RabbitMQ¶
RabbitMQ is a message broker software. It enables the various part of Openstack to communicate together.
Configuration¶
Configuration | Description | Default |
---|---|---|
rabbit_names | An array of rabbit servers hostnames | An array of the controller hostnames |
rabbit_hosts | An array of rabbit servers ip addresses | An array of the controller node ip with the port ‘:5672’ suffixed |
rabbit_password | RabbitMQ password | rabbitpassword |
rabbit_cluster_node_type | RabbitMQ cluster node type | disc |
rabbit_port | Port on which RabbitMQ will listen on | 5672 |
rabbit_ip | Ip address of RabbitMQ interface | IP of the node it is one |
rabbit | Boolean to described if RabbitMQ should be load balanced | false |
rabbit_bind_options | An array of HAProxy bind options | Global HAProxy binding options array |
erlang_cookie | Erlang cookie to use | No default, the parameter is required |
rabbit_cluster_count | Number of nodes where queues are mirrored | undef, so all RabbitMQ nodes will be mirrored |
Upgrade from I.1.3.0 to J.1.0.0¶
This is a special note when upgrading from I.1.3.0 to J.1.0.0. Due to the new puppetlabs-rabbitmq implementation, a new parameter is now required in the environment file: erlang_cookie.

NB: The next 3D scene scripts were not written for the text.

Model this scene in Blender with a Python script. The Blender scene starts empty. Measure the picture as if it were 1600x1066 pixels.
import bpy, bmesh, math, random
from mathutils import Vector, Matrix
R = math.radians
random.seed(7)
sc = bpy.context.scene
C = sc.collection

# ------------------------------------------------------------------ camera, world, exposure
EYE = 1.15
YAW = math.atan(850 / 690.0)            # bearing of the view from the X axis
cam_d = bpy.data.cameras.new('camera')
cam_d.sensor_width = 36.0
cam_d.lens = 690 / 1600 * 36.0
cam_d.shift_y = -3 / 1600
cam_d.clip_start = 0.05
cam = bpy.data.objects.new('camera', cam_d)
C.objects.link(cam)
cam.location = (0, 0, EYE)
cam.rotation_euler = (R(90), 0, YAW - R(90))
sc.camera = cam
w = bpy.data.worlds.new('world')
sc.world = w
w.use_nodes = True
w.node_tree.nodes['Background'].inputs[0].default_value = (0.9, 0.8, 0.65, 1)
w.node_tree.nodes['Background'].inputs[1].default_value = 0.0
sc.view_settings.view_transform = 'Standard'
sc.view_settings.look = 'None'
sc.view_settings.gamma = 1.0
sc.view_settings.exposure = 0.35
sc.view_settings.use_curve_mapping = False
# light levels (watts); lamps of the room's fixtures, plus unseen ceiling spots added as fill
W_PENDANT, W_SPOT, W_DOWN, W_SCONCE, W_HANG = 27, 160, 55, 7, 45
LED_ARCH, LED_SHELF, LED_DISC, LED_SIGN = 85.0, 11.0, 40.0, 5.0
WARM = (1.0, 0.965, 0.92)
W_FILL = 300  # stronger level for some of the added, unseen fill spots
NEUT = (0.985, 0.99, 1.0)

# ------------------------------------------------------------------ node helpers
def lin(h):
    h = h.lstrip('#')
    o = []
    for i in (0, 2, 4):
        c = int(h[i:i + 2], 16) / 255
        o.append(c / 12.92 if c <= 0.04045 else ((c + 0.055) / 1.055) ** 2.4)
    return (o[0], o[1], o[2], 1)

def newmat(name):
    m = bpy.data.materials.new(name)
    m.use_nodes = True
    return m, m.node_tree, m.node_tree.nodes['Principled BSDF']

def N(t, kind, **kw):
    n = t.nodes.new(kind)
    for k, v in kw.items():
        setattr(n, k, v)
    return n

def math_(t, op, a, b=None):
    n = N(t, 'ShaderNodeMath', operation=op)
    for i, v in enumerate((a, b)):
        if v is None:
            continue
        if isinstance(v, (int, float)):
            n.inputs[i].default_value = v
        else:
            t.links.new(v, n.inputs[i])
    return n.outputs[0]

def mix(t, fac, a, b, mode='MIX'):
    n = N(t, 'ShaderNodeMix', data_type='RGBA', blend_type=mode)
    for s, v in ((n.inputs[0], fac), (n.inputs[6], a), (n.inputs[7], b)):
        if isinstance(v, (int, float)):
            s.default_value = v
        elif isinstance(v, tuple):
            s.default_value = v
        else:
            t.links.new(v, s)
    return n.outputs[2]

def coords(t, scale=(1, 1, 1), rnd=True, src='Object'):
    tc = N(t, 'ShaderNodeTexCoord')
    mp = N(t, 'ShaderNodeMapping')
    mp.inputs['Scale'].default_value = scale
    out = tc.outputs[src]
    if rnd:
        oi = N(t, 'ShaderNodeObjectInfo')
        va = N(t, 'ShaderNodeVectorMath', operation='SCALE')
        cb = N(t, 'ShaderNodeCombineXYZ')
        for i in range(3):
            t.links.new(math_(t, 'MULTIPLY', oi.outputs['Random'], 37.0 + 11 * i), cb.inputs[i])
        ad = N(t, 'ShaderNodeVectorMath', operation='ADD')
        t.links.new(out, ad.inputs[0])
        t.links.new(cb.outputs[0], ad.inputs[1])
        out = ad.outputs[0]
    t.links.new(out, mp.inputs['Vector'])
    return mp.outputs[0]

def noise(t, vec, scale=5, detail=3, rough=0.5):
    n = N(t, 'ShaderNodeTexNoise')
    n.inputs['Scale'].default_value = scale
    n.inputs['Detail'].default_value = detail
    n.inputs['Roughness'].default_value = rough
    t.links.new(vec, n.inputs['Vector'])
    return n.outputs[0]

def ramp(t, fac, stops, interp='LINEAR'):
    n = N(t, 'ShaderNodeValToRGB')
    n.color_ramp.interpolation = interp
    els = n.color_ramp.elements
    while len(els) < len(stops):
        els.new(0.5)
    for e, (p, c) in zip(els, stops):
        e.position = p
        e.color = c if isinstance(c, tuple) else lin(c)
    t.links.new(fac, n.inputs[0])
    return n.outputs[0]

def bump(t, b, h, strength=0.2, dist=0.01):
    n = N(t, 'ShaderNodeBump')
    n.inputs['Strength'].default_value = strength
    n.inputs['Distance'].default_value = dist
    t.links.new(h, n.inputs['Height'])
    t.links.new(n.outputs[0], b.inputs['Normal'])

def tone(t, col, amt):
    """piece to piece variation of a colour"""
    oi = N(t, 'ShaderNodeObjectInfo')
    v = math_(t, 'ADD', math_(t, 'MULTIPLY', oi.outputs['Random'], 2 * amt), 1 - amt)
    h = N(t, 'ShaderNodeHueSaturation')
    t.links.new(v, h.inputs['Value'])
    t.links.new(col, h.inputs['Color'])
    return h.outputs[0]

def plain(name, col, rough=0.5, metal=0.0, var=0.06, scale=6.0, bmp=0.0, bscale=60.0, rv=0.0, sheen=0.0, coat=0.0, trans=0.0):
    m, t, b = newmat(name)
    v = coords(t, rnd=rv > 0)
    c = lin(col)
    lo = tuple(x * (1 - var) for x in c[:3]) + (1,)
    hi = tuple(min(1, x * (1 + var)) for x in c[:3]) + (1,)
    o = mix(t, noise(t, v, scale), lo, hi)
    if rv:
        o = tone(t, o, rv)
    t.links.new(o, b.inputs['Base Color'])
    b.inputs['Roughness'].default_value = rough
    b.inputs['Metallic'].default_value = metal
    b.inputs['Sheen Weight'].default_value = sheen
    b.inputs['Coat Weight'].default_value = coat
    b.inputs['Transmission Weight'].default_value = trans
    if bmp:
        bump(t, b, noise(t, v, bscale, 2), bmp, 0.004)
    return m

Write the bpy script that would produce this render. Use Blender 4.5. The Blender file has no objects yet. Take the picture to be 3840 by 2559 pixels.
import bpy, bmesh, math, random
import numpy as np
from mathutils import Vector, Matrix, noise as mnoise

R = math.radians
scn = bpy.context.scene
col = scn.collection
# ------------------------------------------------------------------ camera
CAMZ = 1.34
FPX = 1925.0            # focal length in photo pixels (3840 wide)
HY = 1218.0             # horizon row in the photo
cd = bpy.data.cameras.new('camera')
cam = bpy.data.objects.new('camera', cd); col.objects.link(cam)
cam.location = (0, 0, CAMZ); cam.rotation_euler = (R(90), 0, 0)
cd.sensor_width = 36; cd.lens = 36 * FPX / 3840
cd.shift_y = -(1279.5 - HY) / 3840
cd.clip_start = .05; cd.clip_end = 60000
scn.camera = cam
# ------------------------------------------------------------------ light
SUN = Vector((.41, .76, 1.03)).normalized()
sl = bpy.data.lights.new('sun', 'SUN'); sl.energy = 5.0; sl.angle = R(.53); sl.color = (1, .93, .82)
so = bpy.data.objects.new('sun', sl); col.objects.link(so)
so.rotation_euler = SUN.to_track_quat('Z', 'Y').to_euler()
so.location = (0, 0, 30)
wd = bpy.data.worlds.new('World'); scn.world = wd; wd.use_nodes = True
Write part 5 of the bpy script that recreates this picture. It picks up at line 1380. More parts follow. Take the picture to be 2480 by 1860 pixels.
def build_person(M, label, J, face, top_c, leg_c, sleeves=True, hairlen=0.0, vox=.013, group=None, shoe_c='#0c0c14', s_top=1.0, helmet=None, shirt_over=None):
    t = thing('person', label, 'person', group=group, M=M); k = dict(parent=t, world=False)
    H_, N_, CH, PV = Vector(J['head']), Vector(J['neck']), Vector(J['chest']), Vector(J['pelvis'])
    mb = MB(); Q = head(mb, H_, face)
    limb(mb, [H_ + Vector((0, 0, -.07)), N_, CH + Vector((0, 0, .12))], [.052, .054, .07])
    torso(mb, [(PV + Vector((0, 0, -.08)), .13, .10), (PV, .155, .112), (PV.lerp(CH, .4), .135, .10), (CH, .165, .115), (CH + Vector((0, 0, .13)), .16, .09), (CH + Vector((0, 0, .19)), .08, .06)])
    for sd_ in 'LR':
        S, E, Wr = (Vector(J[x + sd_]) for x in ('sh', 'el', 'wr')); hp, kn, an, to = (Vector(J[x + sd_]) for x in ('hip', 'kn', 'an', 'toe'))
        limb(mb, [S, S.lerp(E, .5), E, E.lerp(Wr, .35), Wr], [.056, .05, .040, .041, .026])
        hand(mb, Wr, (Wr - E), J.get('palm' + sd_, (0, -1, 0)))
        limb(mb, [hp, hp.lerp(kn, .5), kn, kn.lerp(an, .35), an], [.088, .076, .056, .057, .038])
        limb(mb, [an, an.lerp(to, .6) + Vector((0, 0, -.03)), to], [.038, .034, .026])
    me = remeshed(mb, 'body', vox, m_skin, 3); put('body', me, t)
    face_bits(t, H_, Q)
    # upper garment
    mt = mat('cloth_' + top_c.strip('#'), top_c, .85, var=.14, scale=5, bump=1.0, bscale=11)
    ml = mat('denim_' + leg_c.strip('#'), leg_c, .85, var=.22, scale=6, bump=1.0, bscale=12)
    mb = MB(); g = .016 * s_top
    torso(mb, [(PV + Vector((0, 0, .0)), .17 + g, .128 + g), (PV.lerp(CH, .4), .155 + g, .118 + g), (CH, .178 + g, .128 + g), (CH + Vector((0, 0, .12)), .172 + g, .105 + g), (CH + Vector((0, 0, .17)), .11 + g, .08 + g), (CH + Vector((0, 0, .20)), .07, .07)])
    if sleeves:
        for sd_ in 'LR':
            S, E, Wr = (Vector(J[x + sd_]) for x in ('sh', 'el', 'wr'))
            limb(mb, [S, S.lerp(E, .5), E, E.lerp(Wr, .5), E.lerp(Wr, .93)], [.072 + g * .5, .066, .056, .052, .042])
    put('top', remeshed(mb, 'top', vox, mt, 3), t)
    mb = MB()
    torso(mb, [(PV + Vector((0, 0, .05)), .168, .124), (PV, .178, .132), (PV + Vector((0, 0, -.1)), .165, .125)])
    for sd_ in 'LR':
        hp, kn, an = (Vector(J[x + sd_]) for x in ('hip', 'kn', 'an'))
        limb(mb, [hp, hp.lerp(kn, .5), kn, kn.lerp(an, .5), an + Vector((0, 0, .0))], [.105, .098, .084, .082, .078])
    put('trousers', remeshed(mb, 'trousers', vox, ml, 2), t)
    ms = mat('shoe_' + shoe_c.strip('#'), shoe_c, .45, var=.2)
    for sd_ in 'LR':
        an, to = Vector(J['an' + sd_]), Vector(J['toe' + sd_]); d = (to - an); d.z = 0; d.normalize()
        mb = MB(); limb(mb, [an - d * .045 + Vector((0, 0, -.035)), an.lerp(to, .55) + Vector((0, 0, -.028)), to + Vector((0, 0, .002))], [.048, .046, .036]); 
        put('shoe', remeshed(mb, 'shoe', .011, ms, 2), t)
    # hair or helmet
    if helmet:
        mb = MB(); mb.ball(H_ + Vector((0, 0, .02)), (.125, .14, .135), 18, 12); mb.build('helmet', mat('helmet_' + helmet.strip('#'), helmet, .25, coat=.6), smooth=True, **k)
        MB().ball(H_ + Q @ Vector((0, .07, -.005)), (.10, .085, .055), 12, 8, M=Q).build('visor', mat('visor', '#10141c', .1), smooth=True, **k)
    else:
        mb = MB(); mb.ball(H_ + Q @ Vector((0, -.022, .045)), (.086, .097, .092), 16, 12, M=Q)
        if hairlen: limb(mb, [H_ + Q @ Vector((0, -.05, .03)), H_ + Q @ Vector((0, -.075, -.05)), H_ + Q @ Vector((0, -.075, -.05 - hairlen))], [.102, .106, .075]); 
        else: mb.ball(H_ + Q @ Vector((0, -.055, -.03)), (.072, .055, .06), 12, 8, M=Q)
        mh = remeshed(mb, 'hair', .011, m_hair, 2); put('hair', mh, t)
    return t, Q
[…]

If you are already running Spinal Stack I.1.3.0 and you want to upgrade to J.1.0.0, you will have to look at the current content of /var/lib/rabbitmq/.erlang.cookie and copy it to erlang_cookie parameter, so your upgrade will work correctly. If you miss that part, Spinal Stack will take care of re-building the RabbitMQ cluster, but you’ll have to expect some downtime.
If you miss the parameter in your env, config-tools scripts (configure.sh) will fail to run. It prevents to install Spinal Stack without cookie so RabbitMQ-server could not work properly.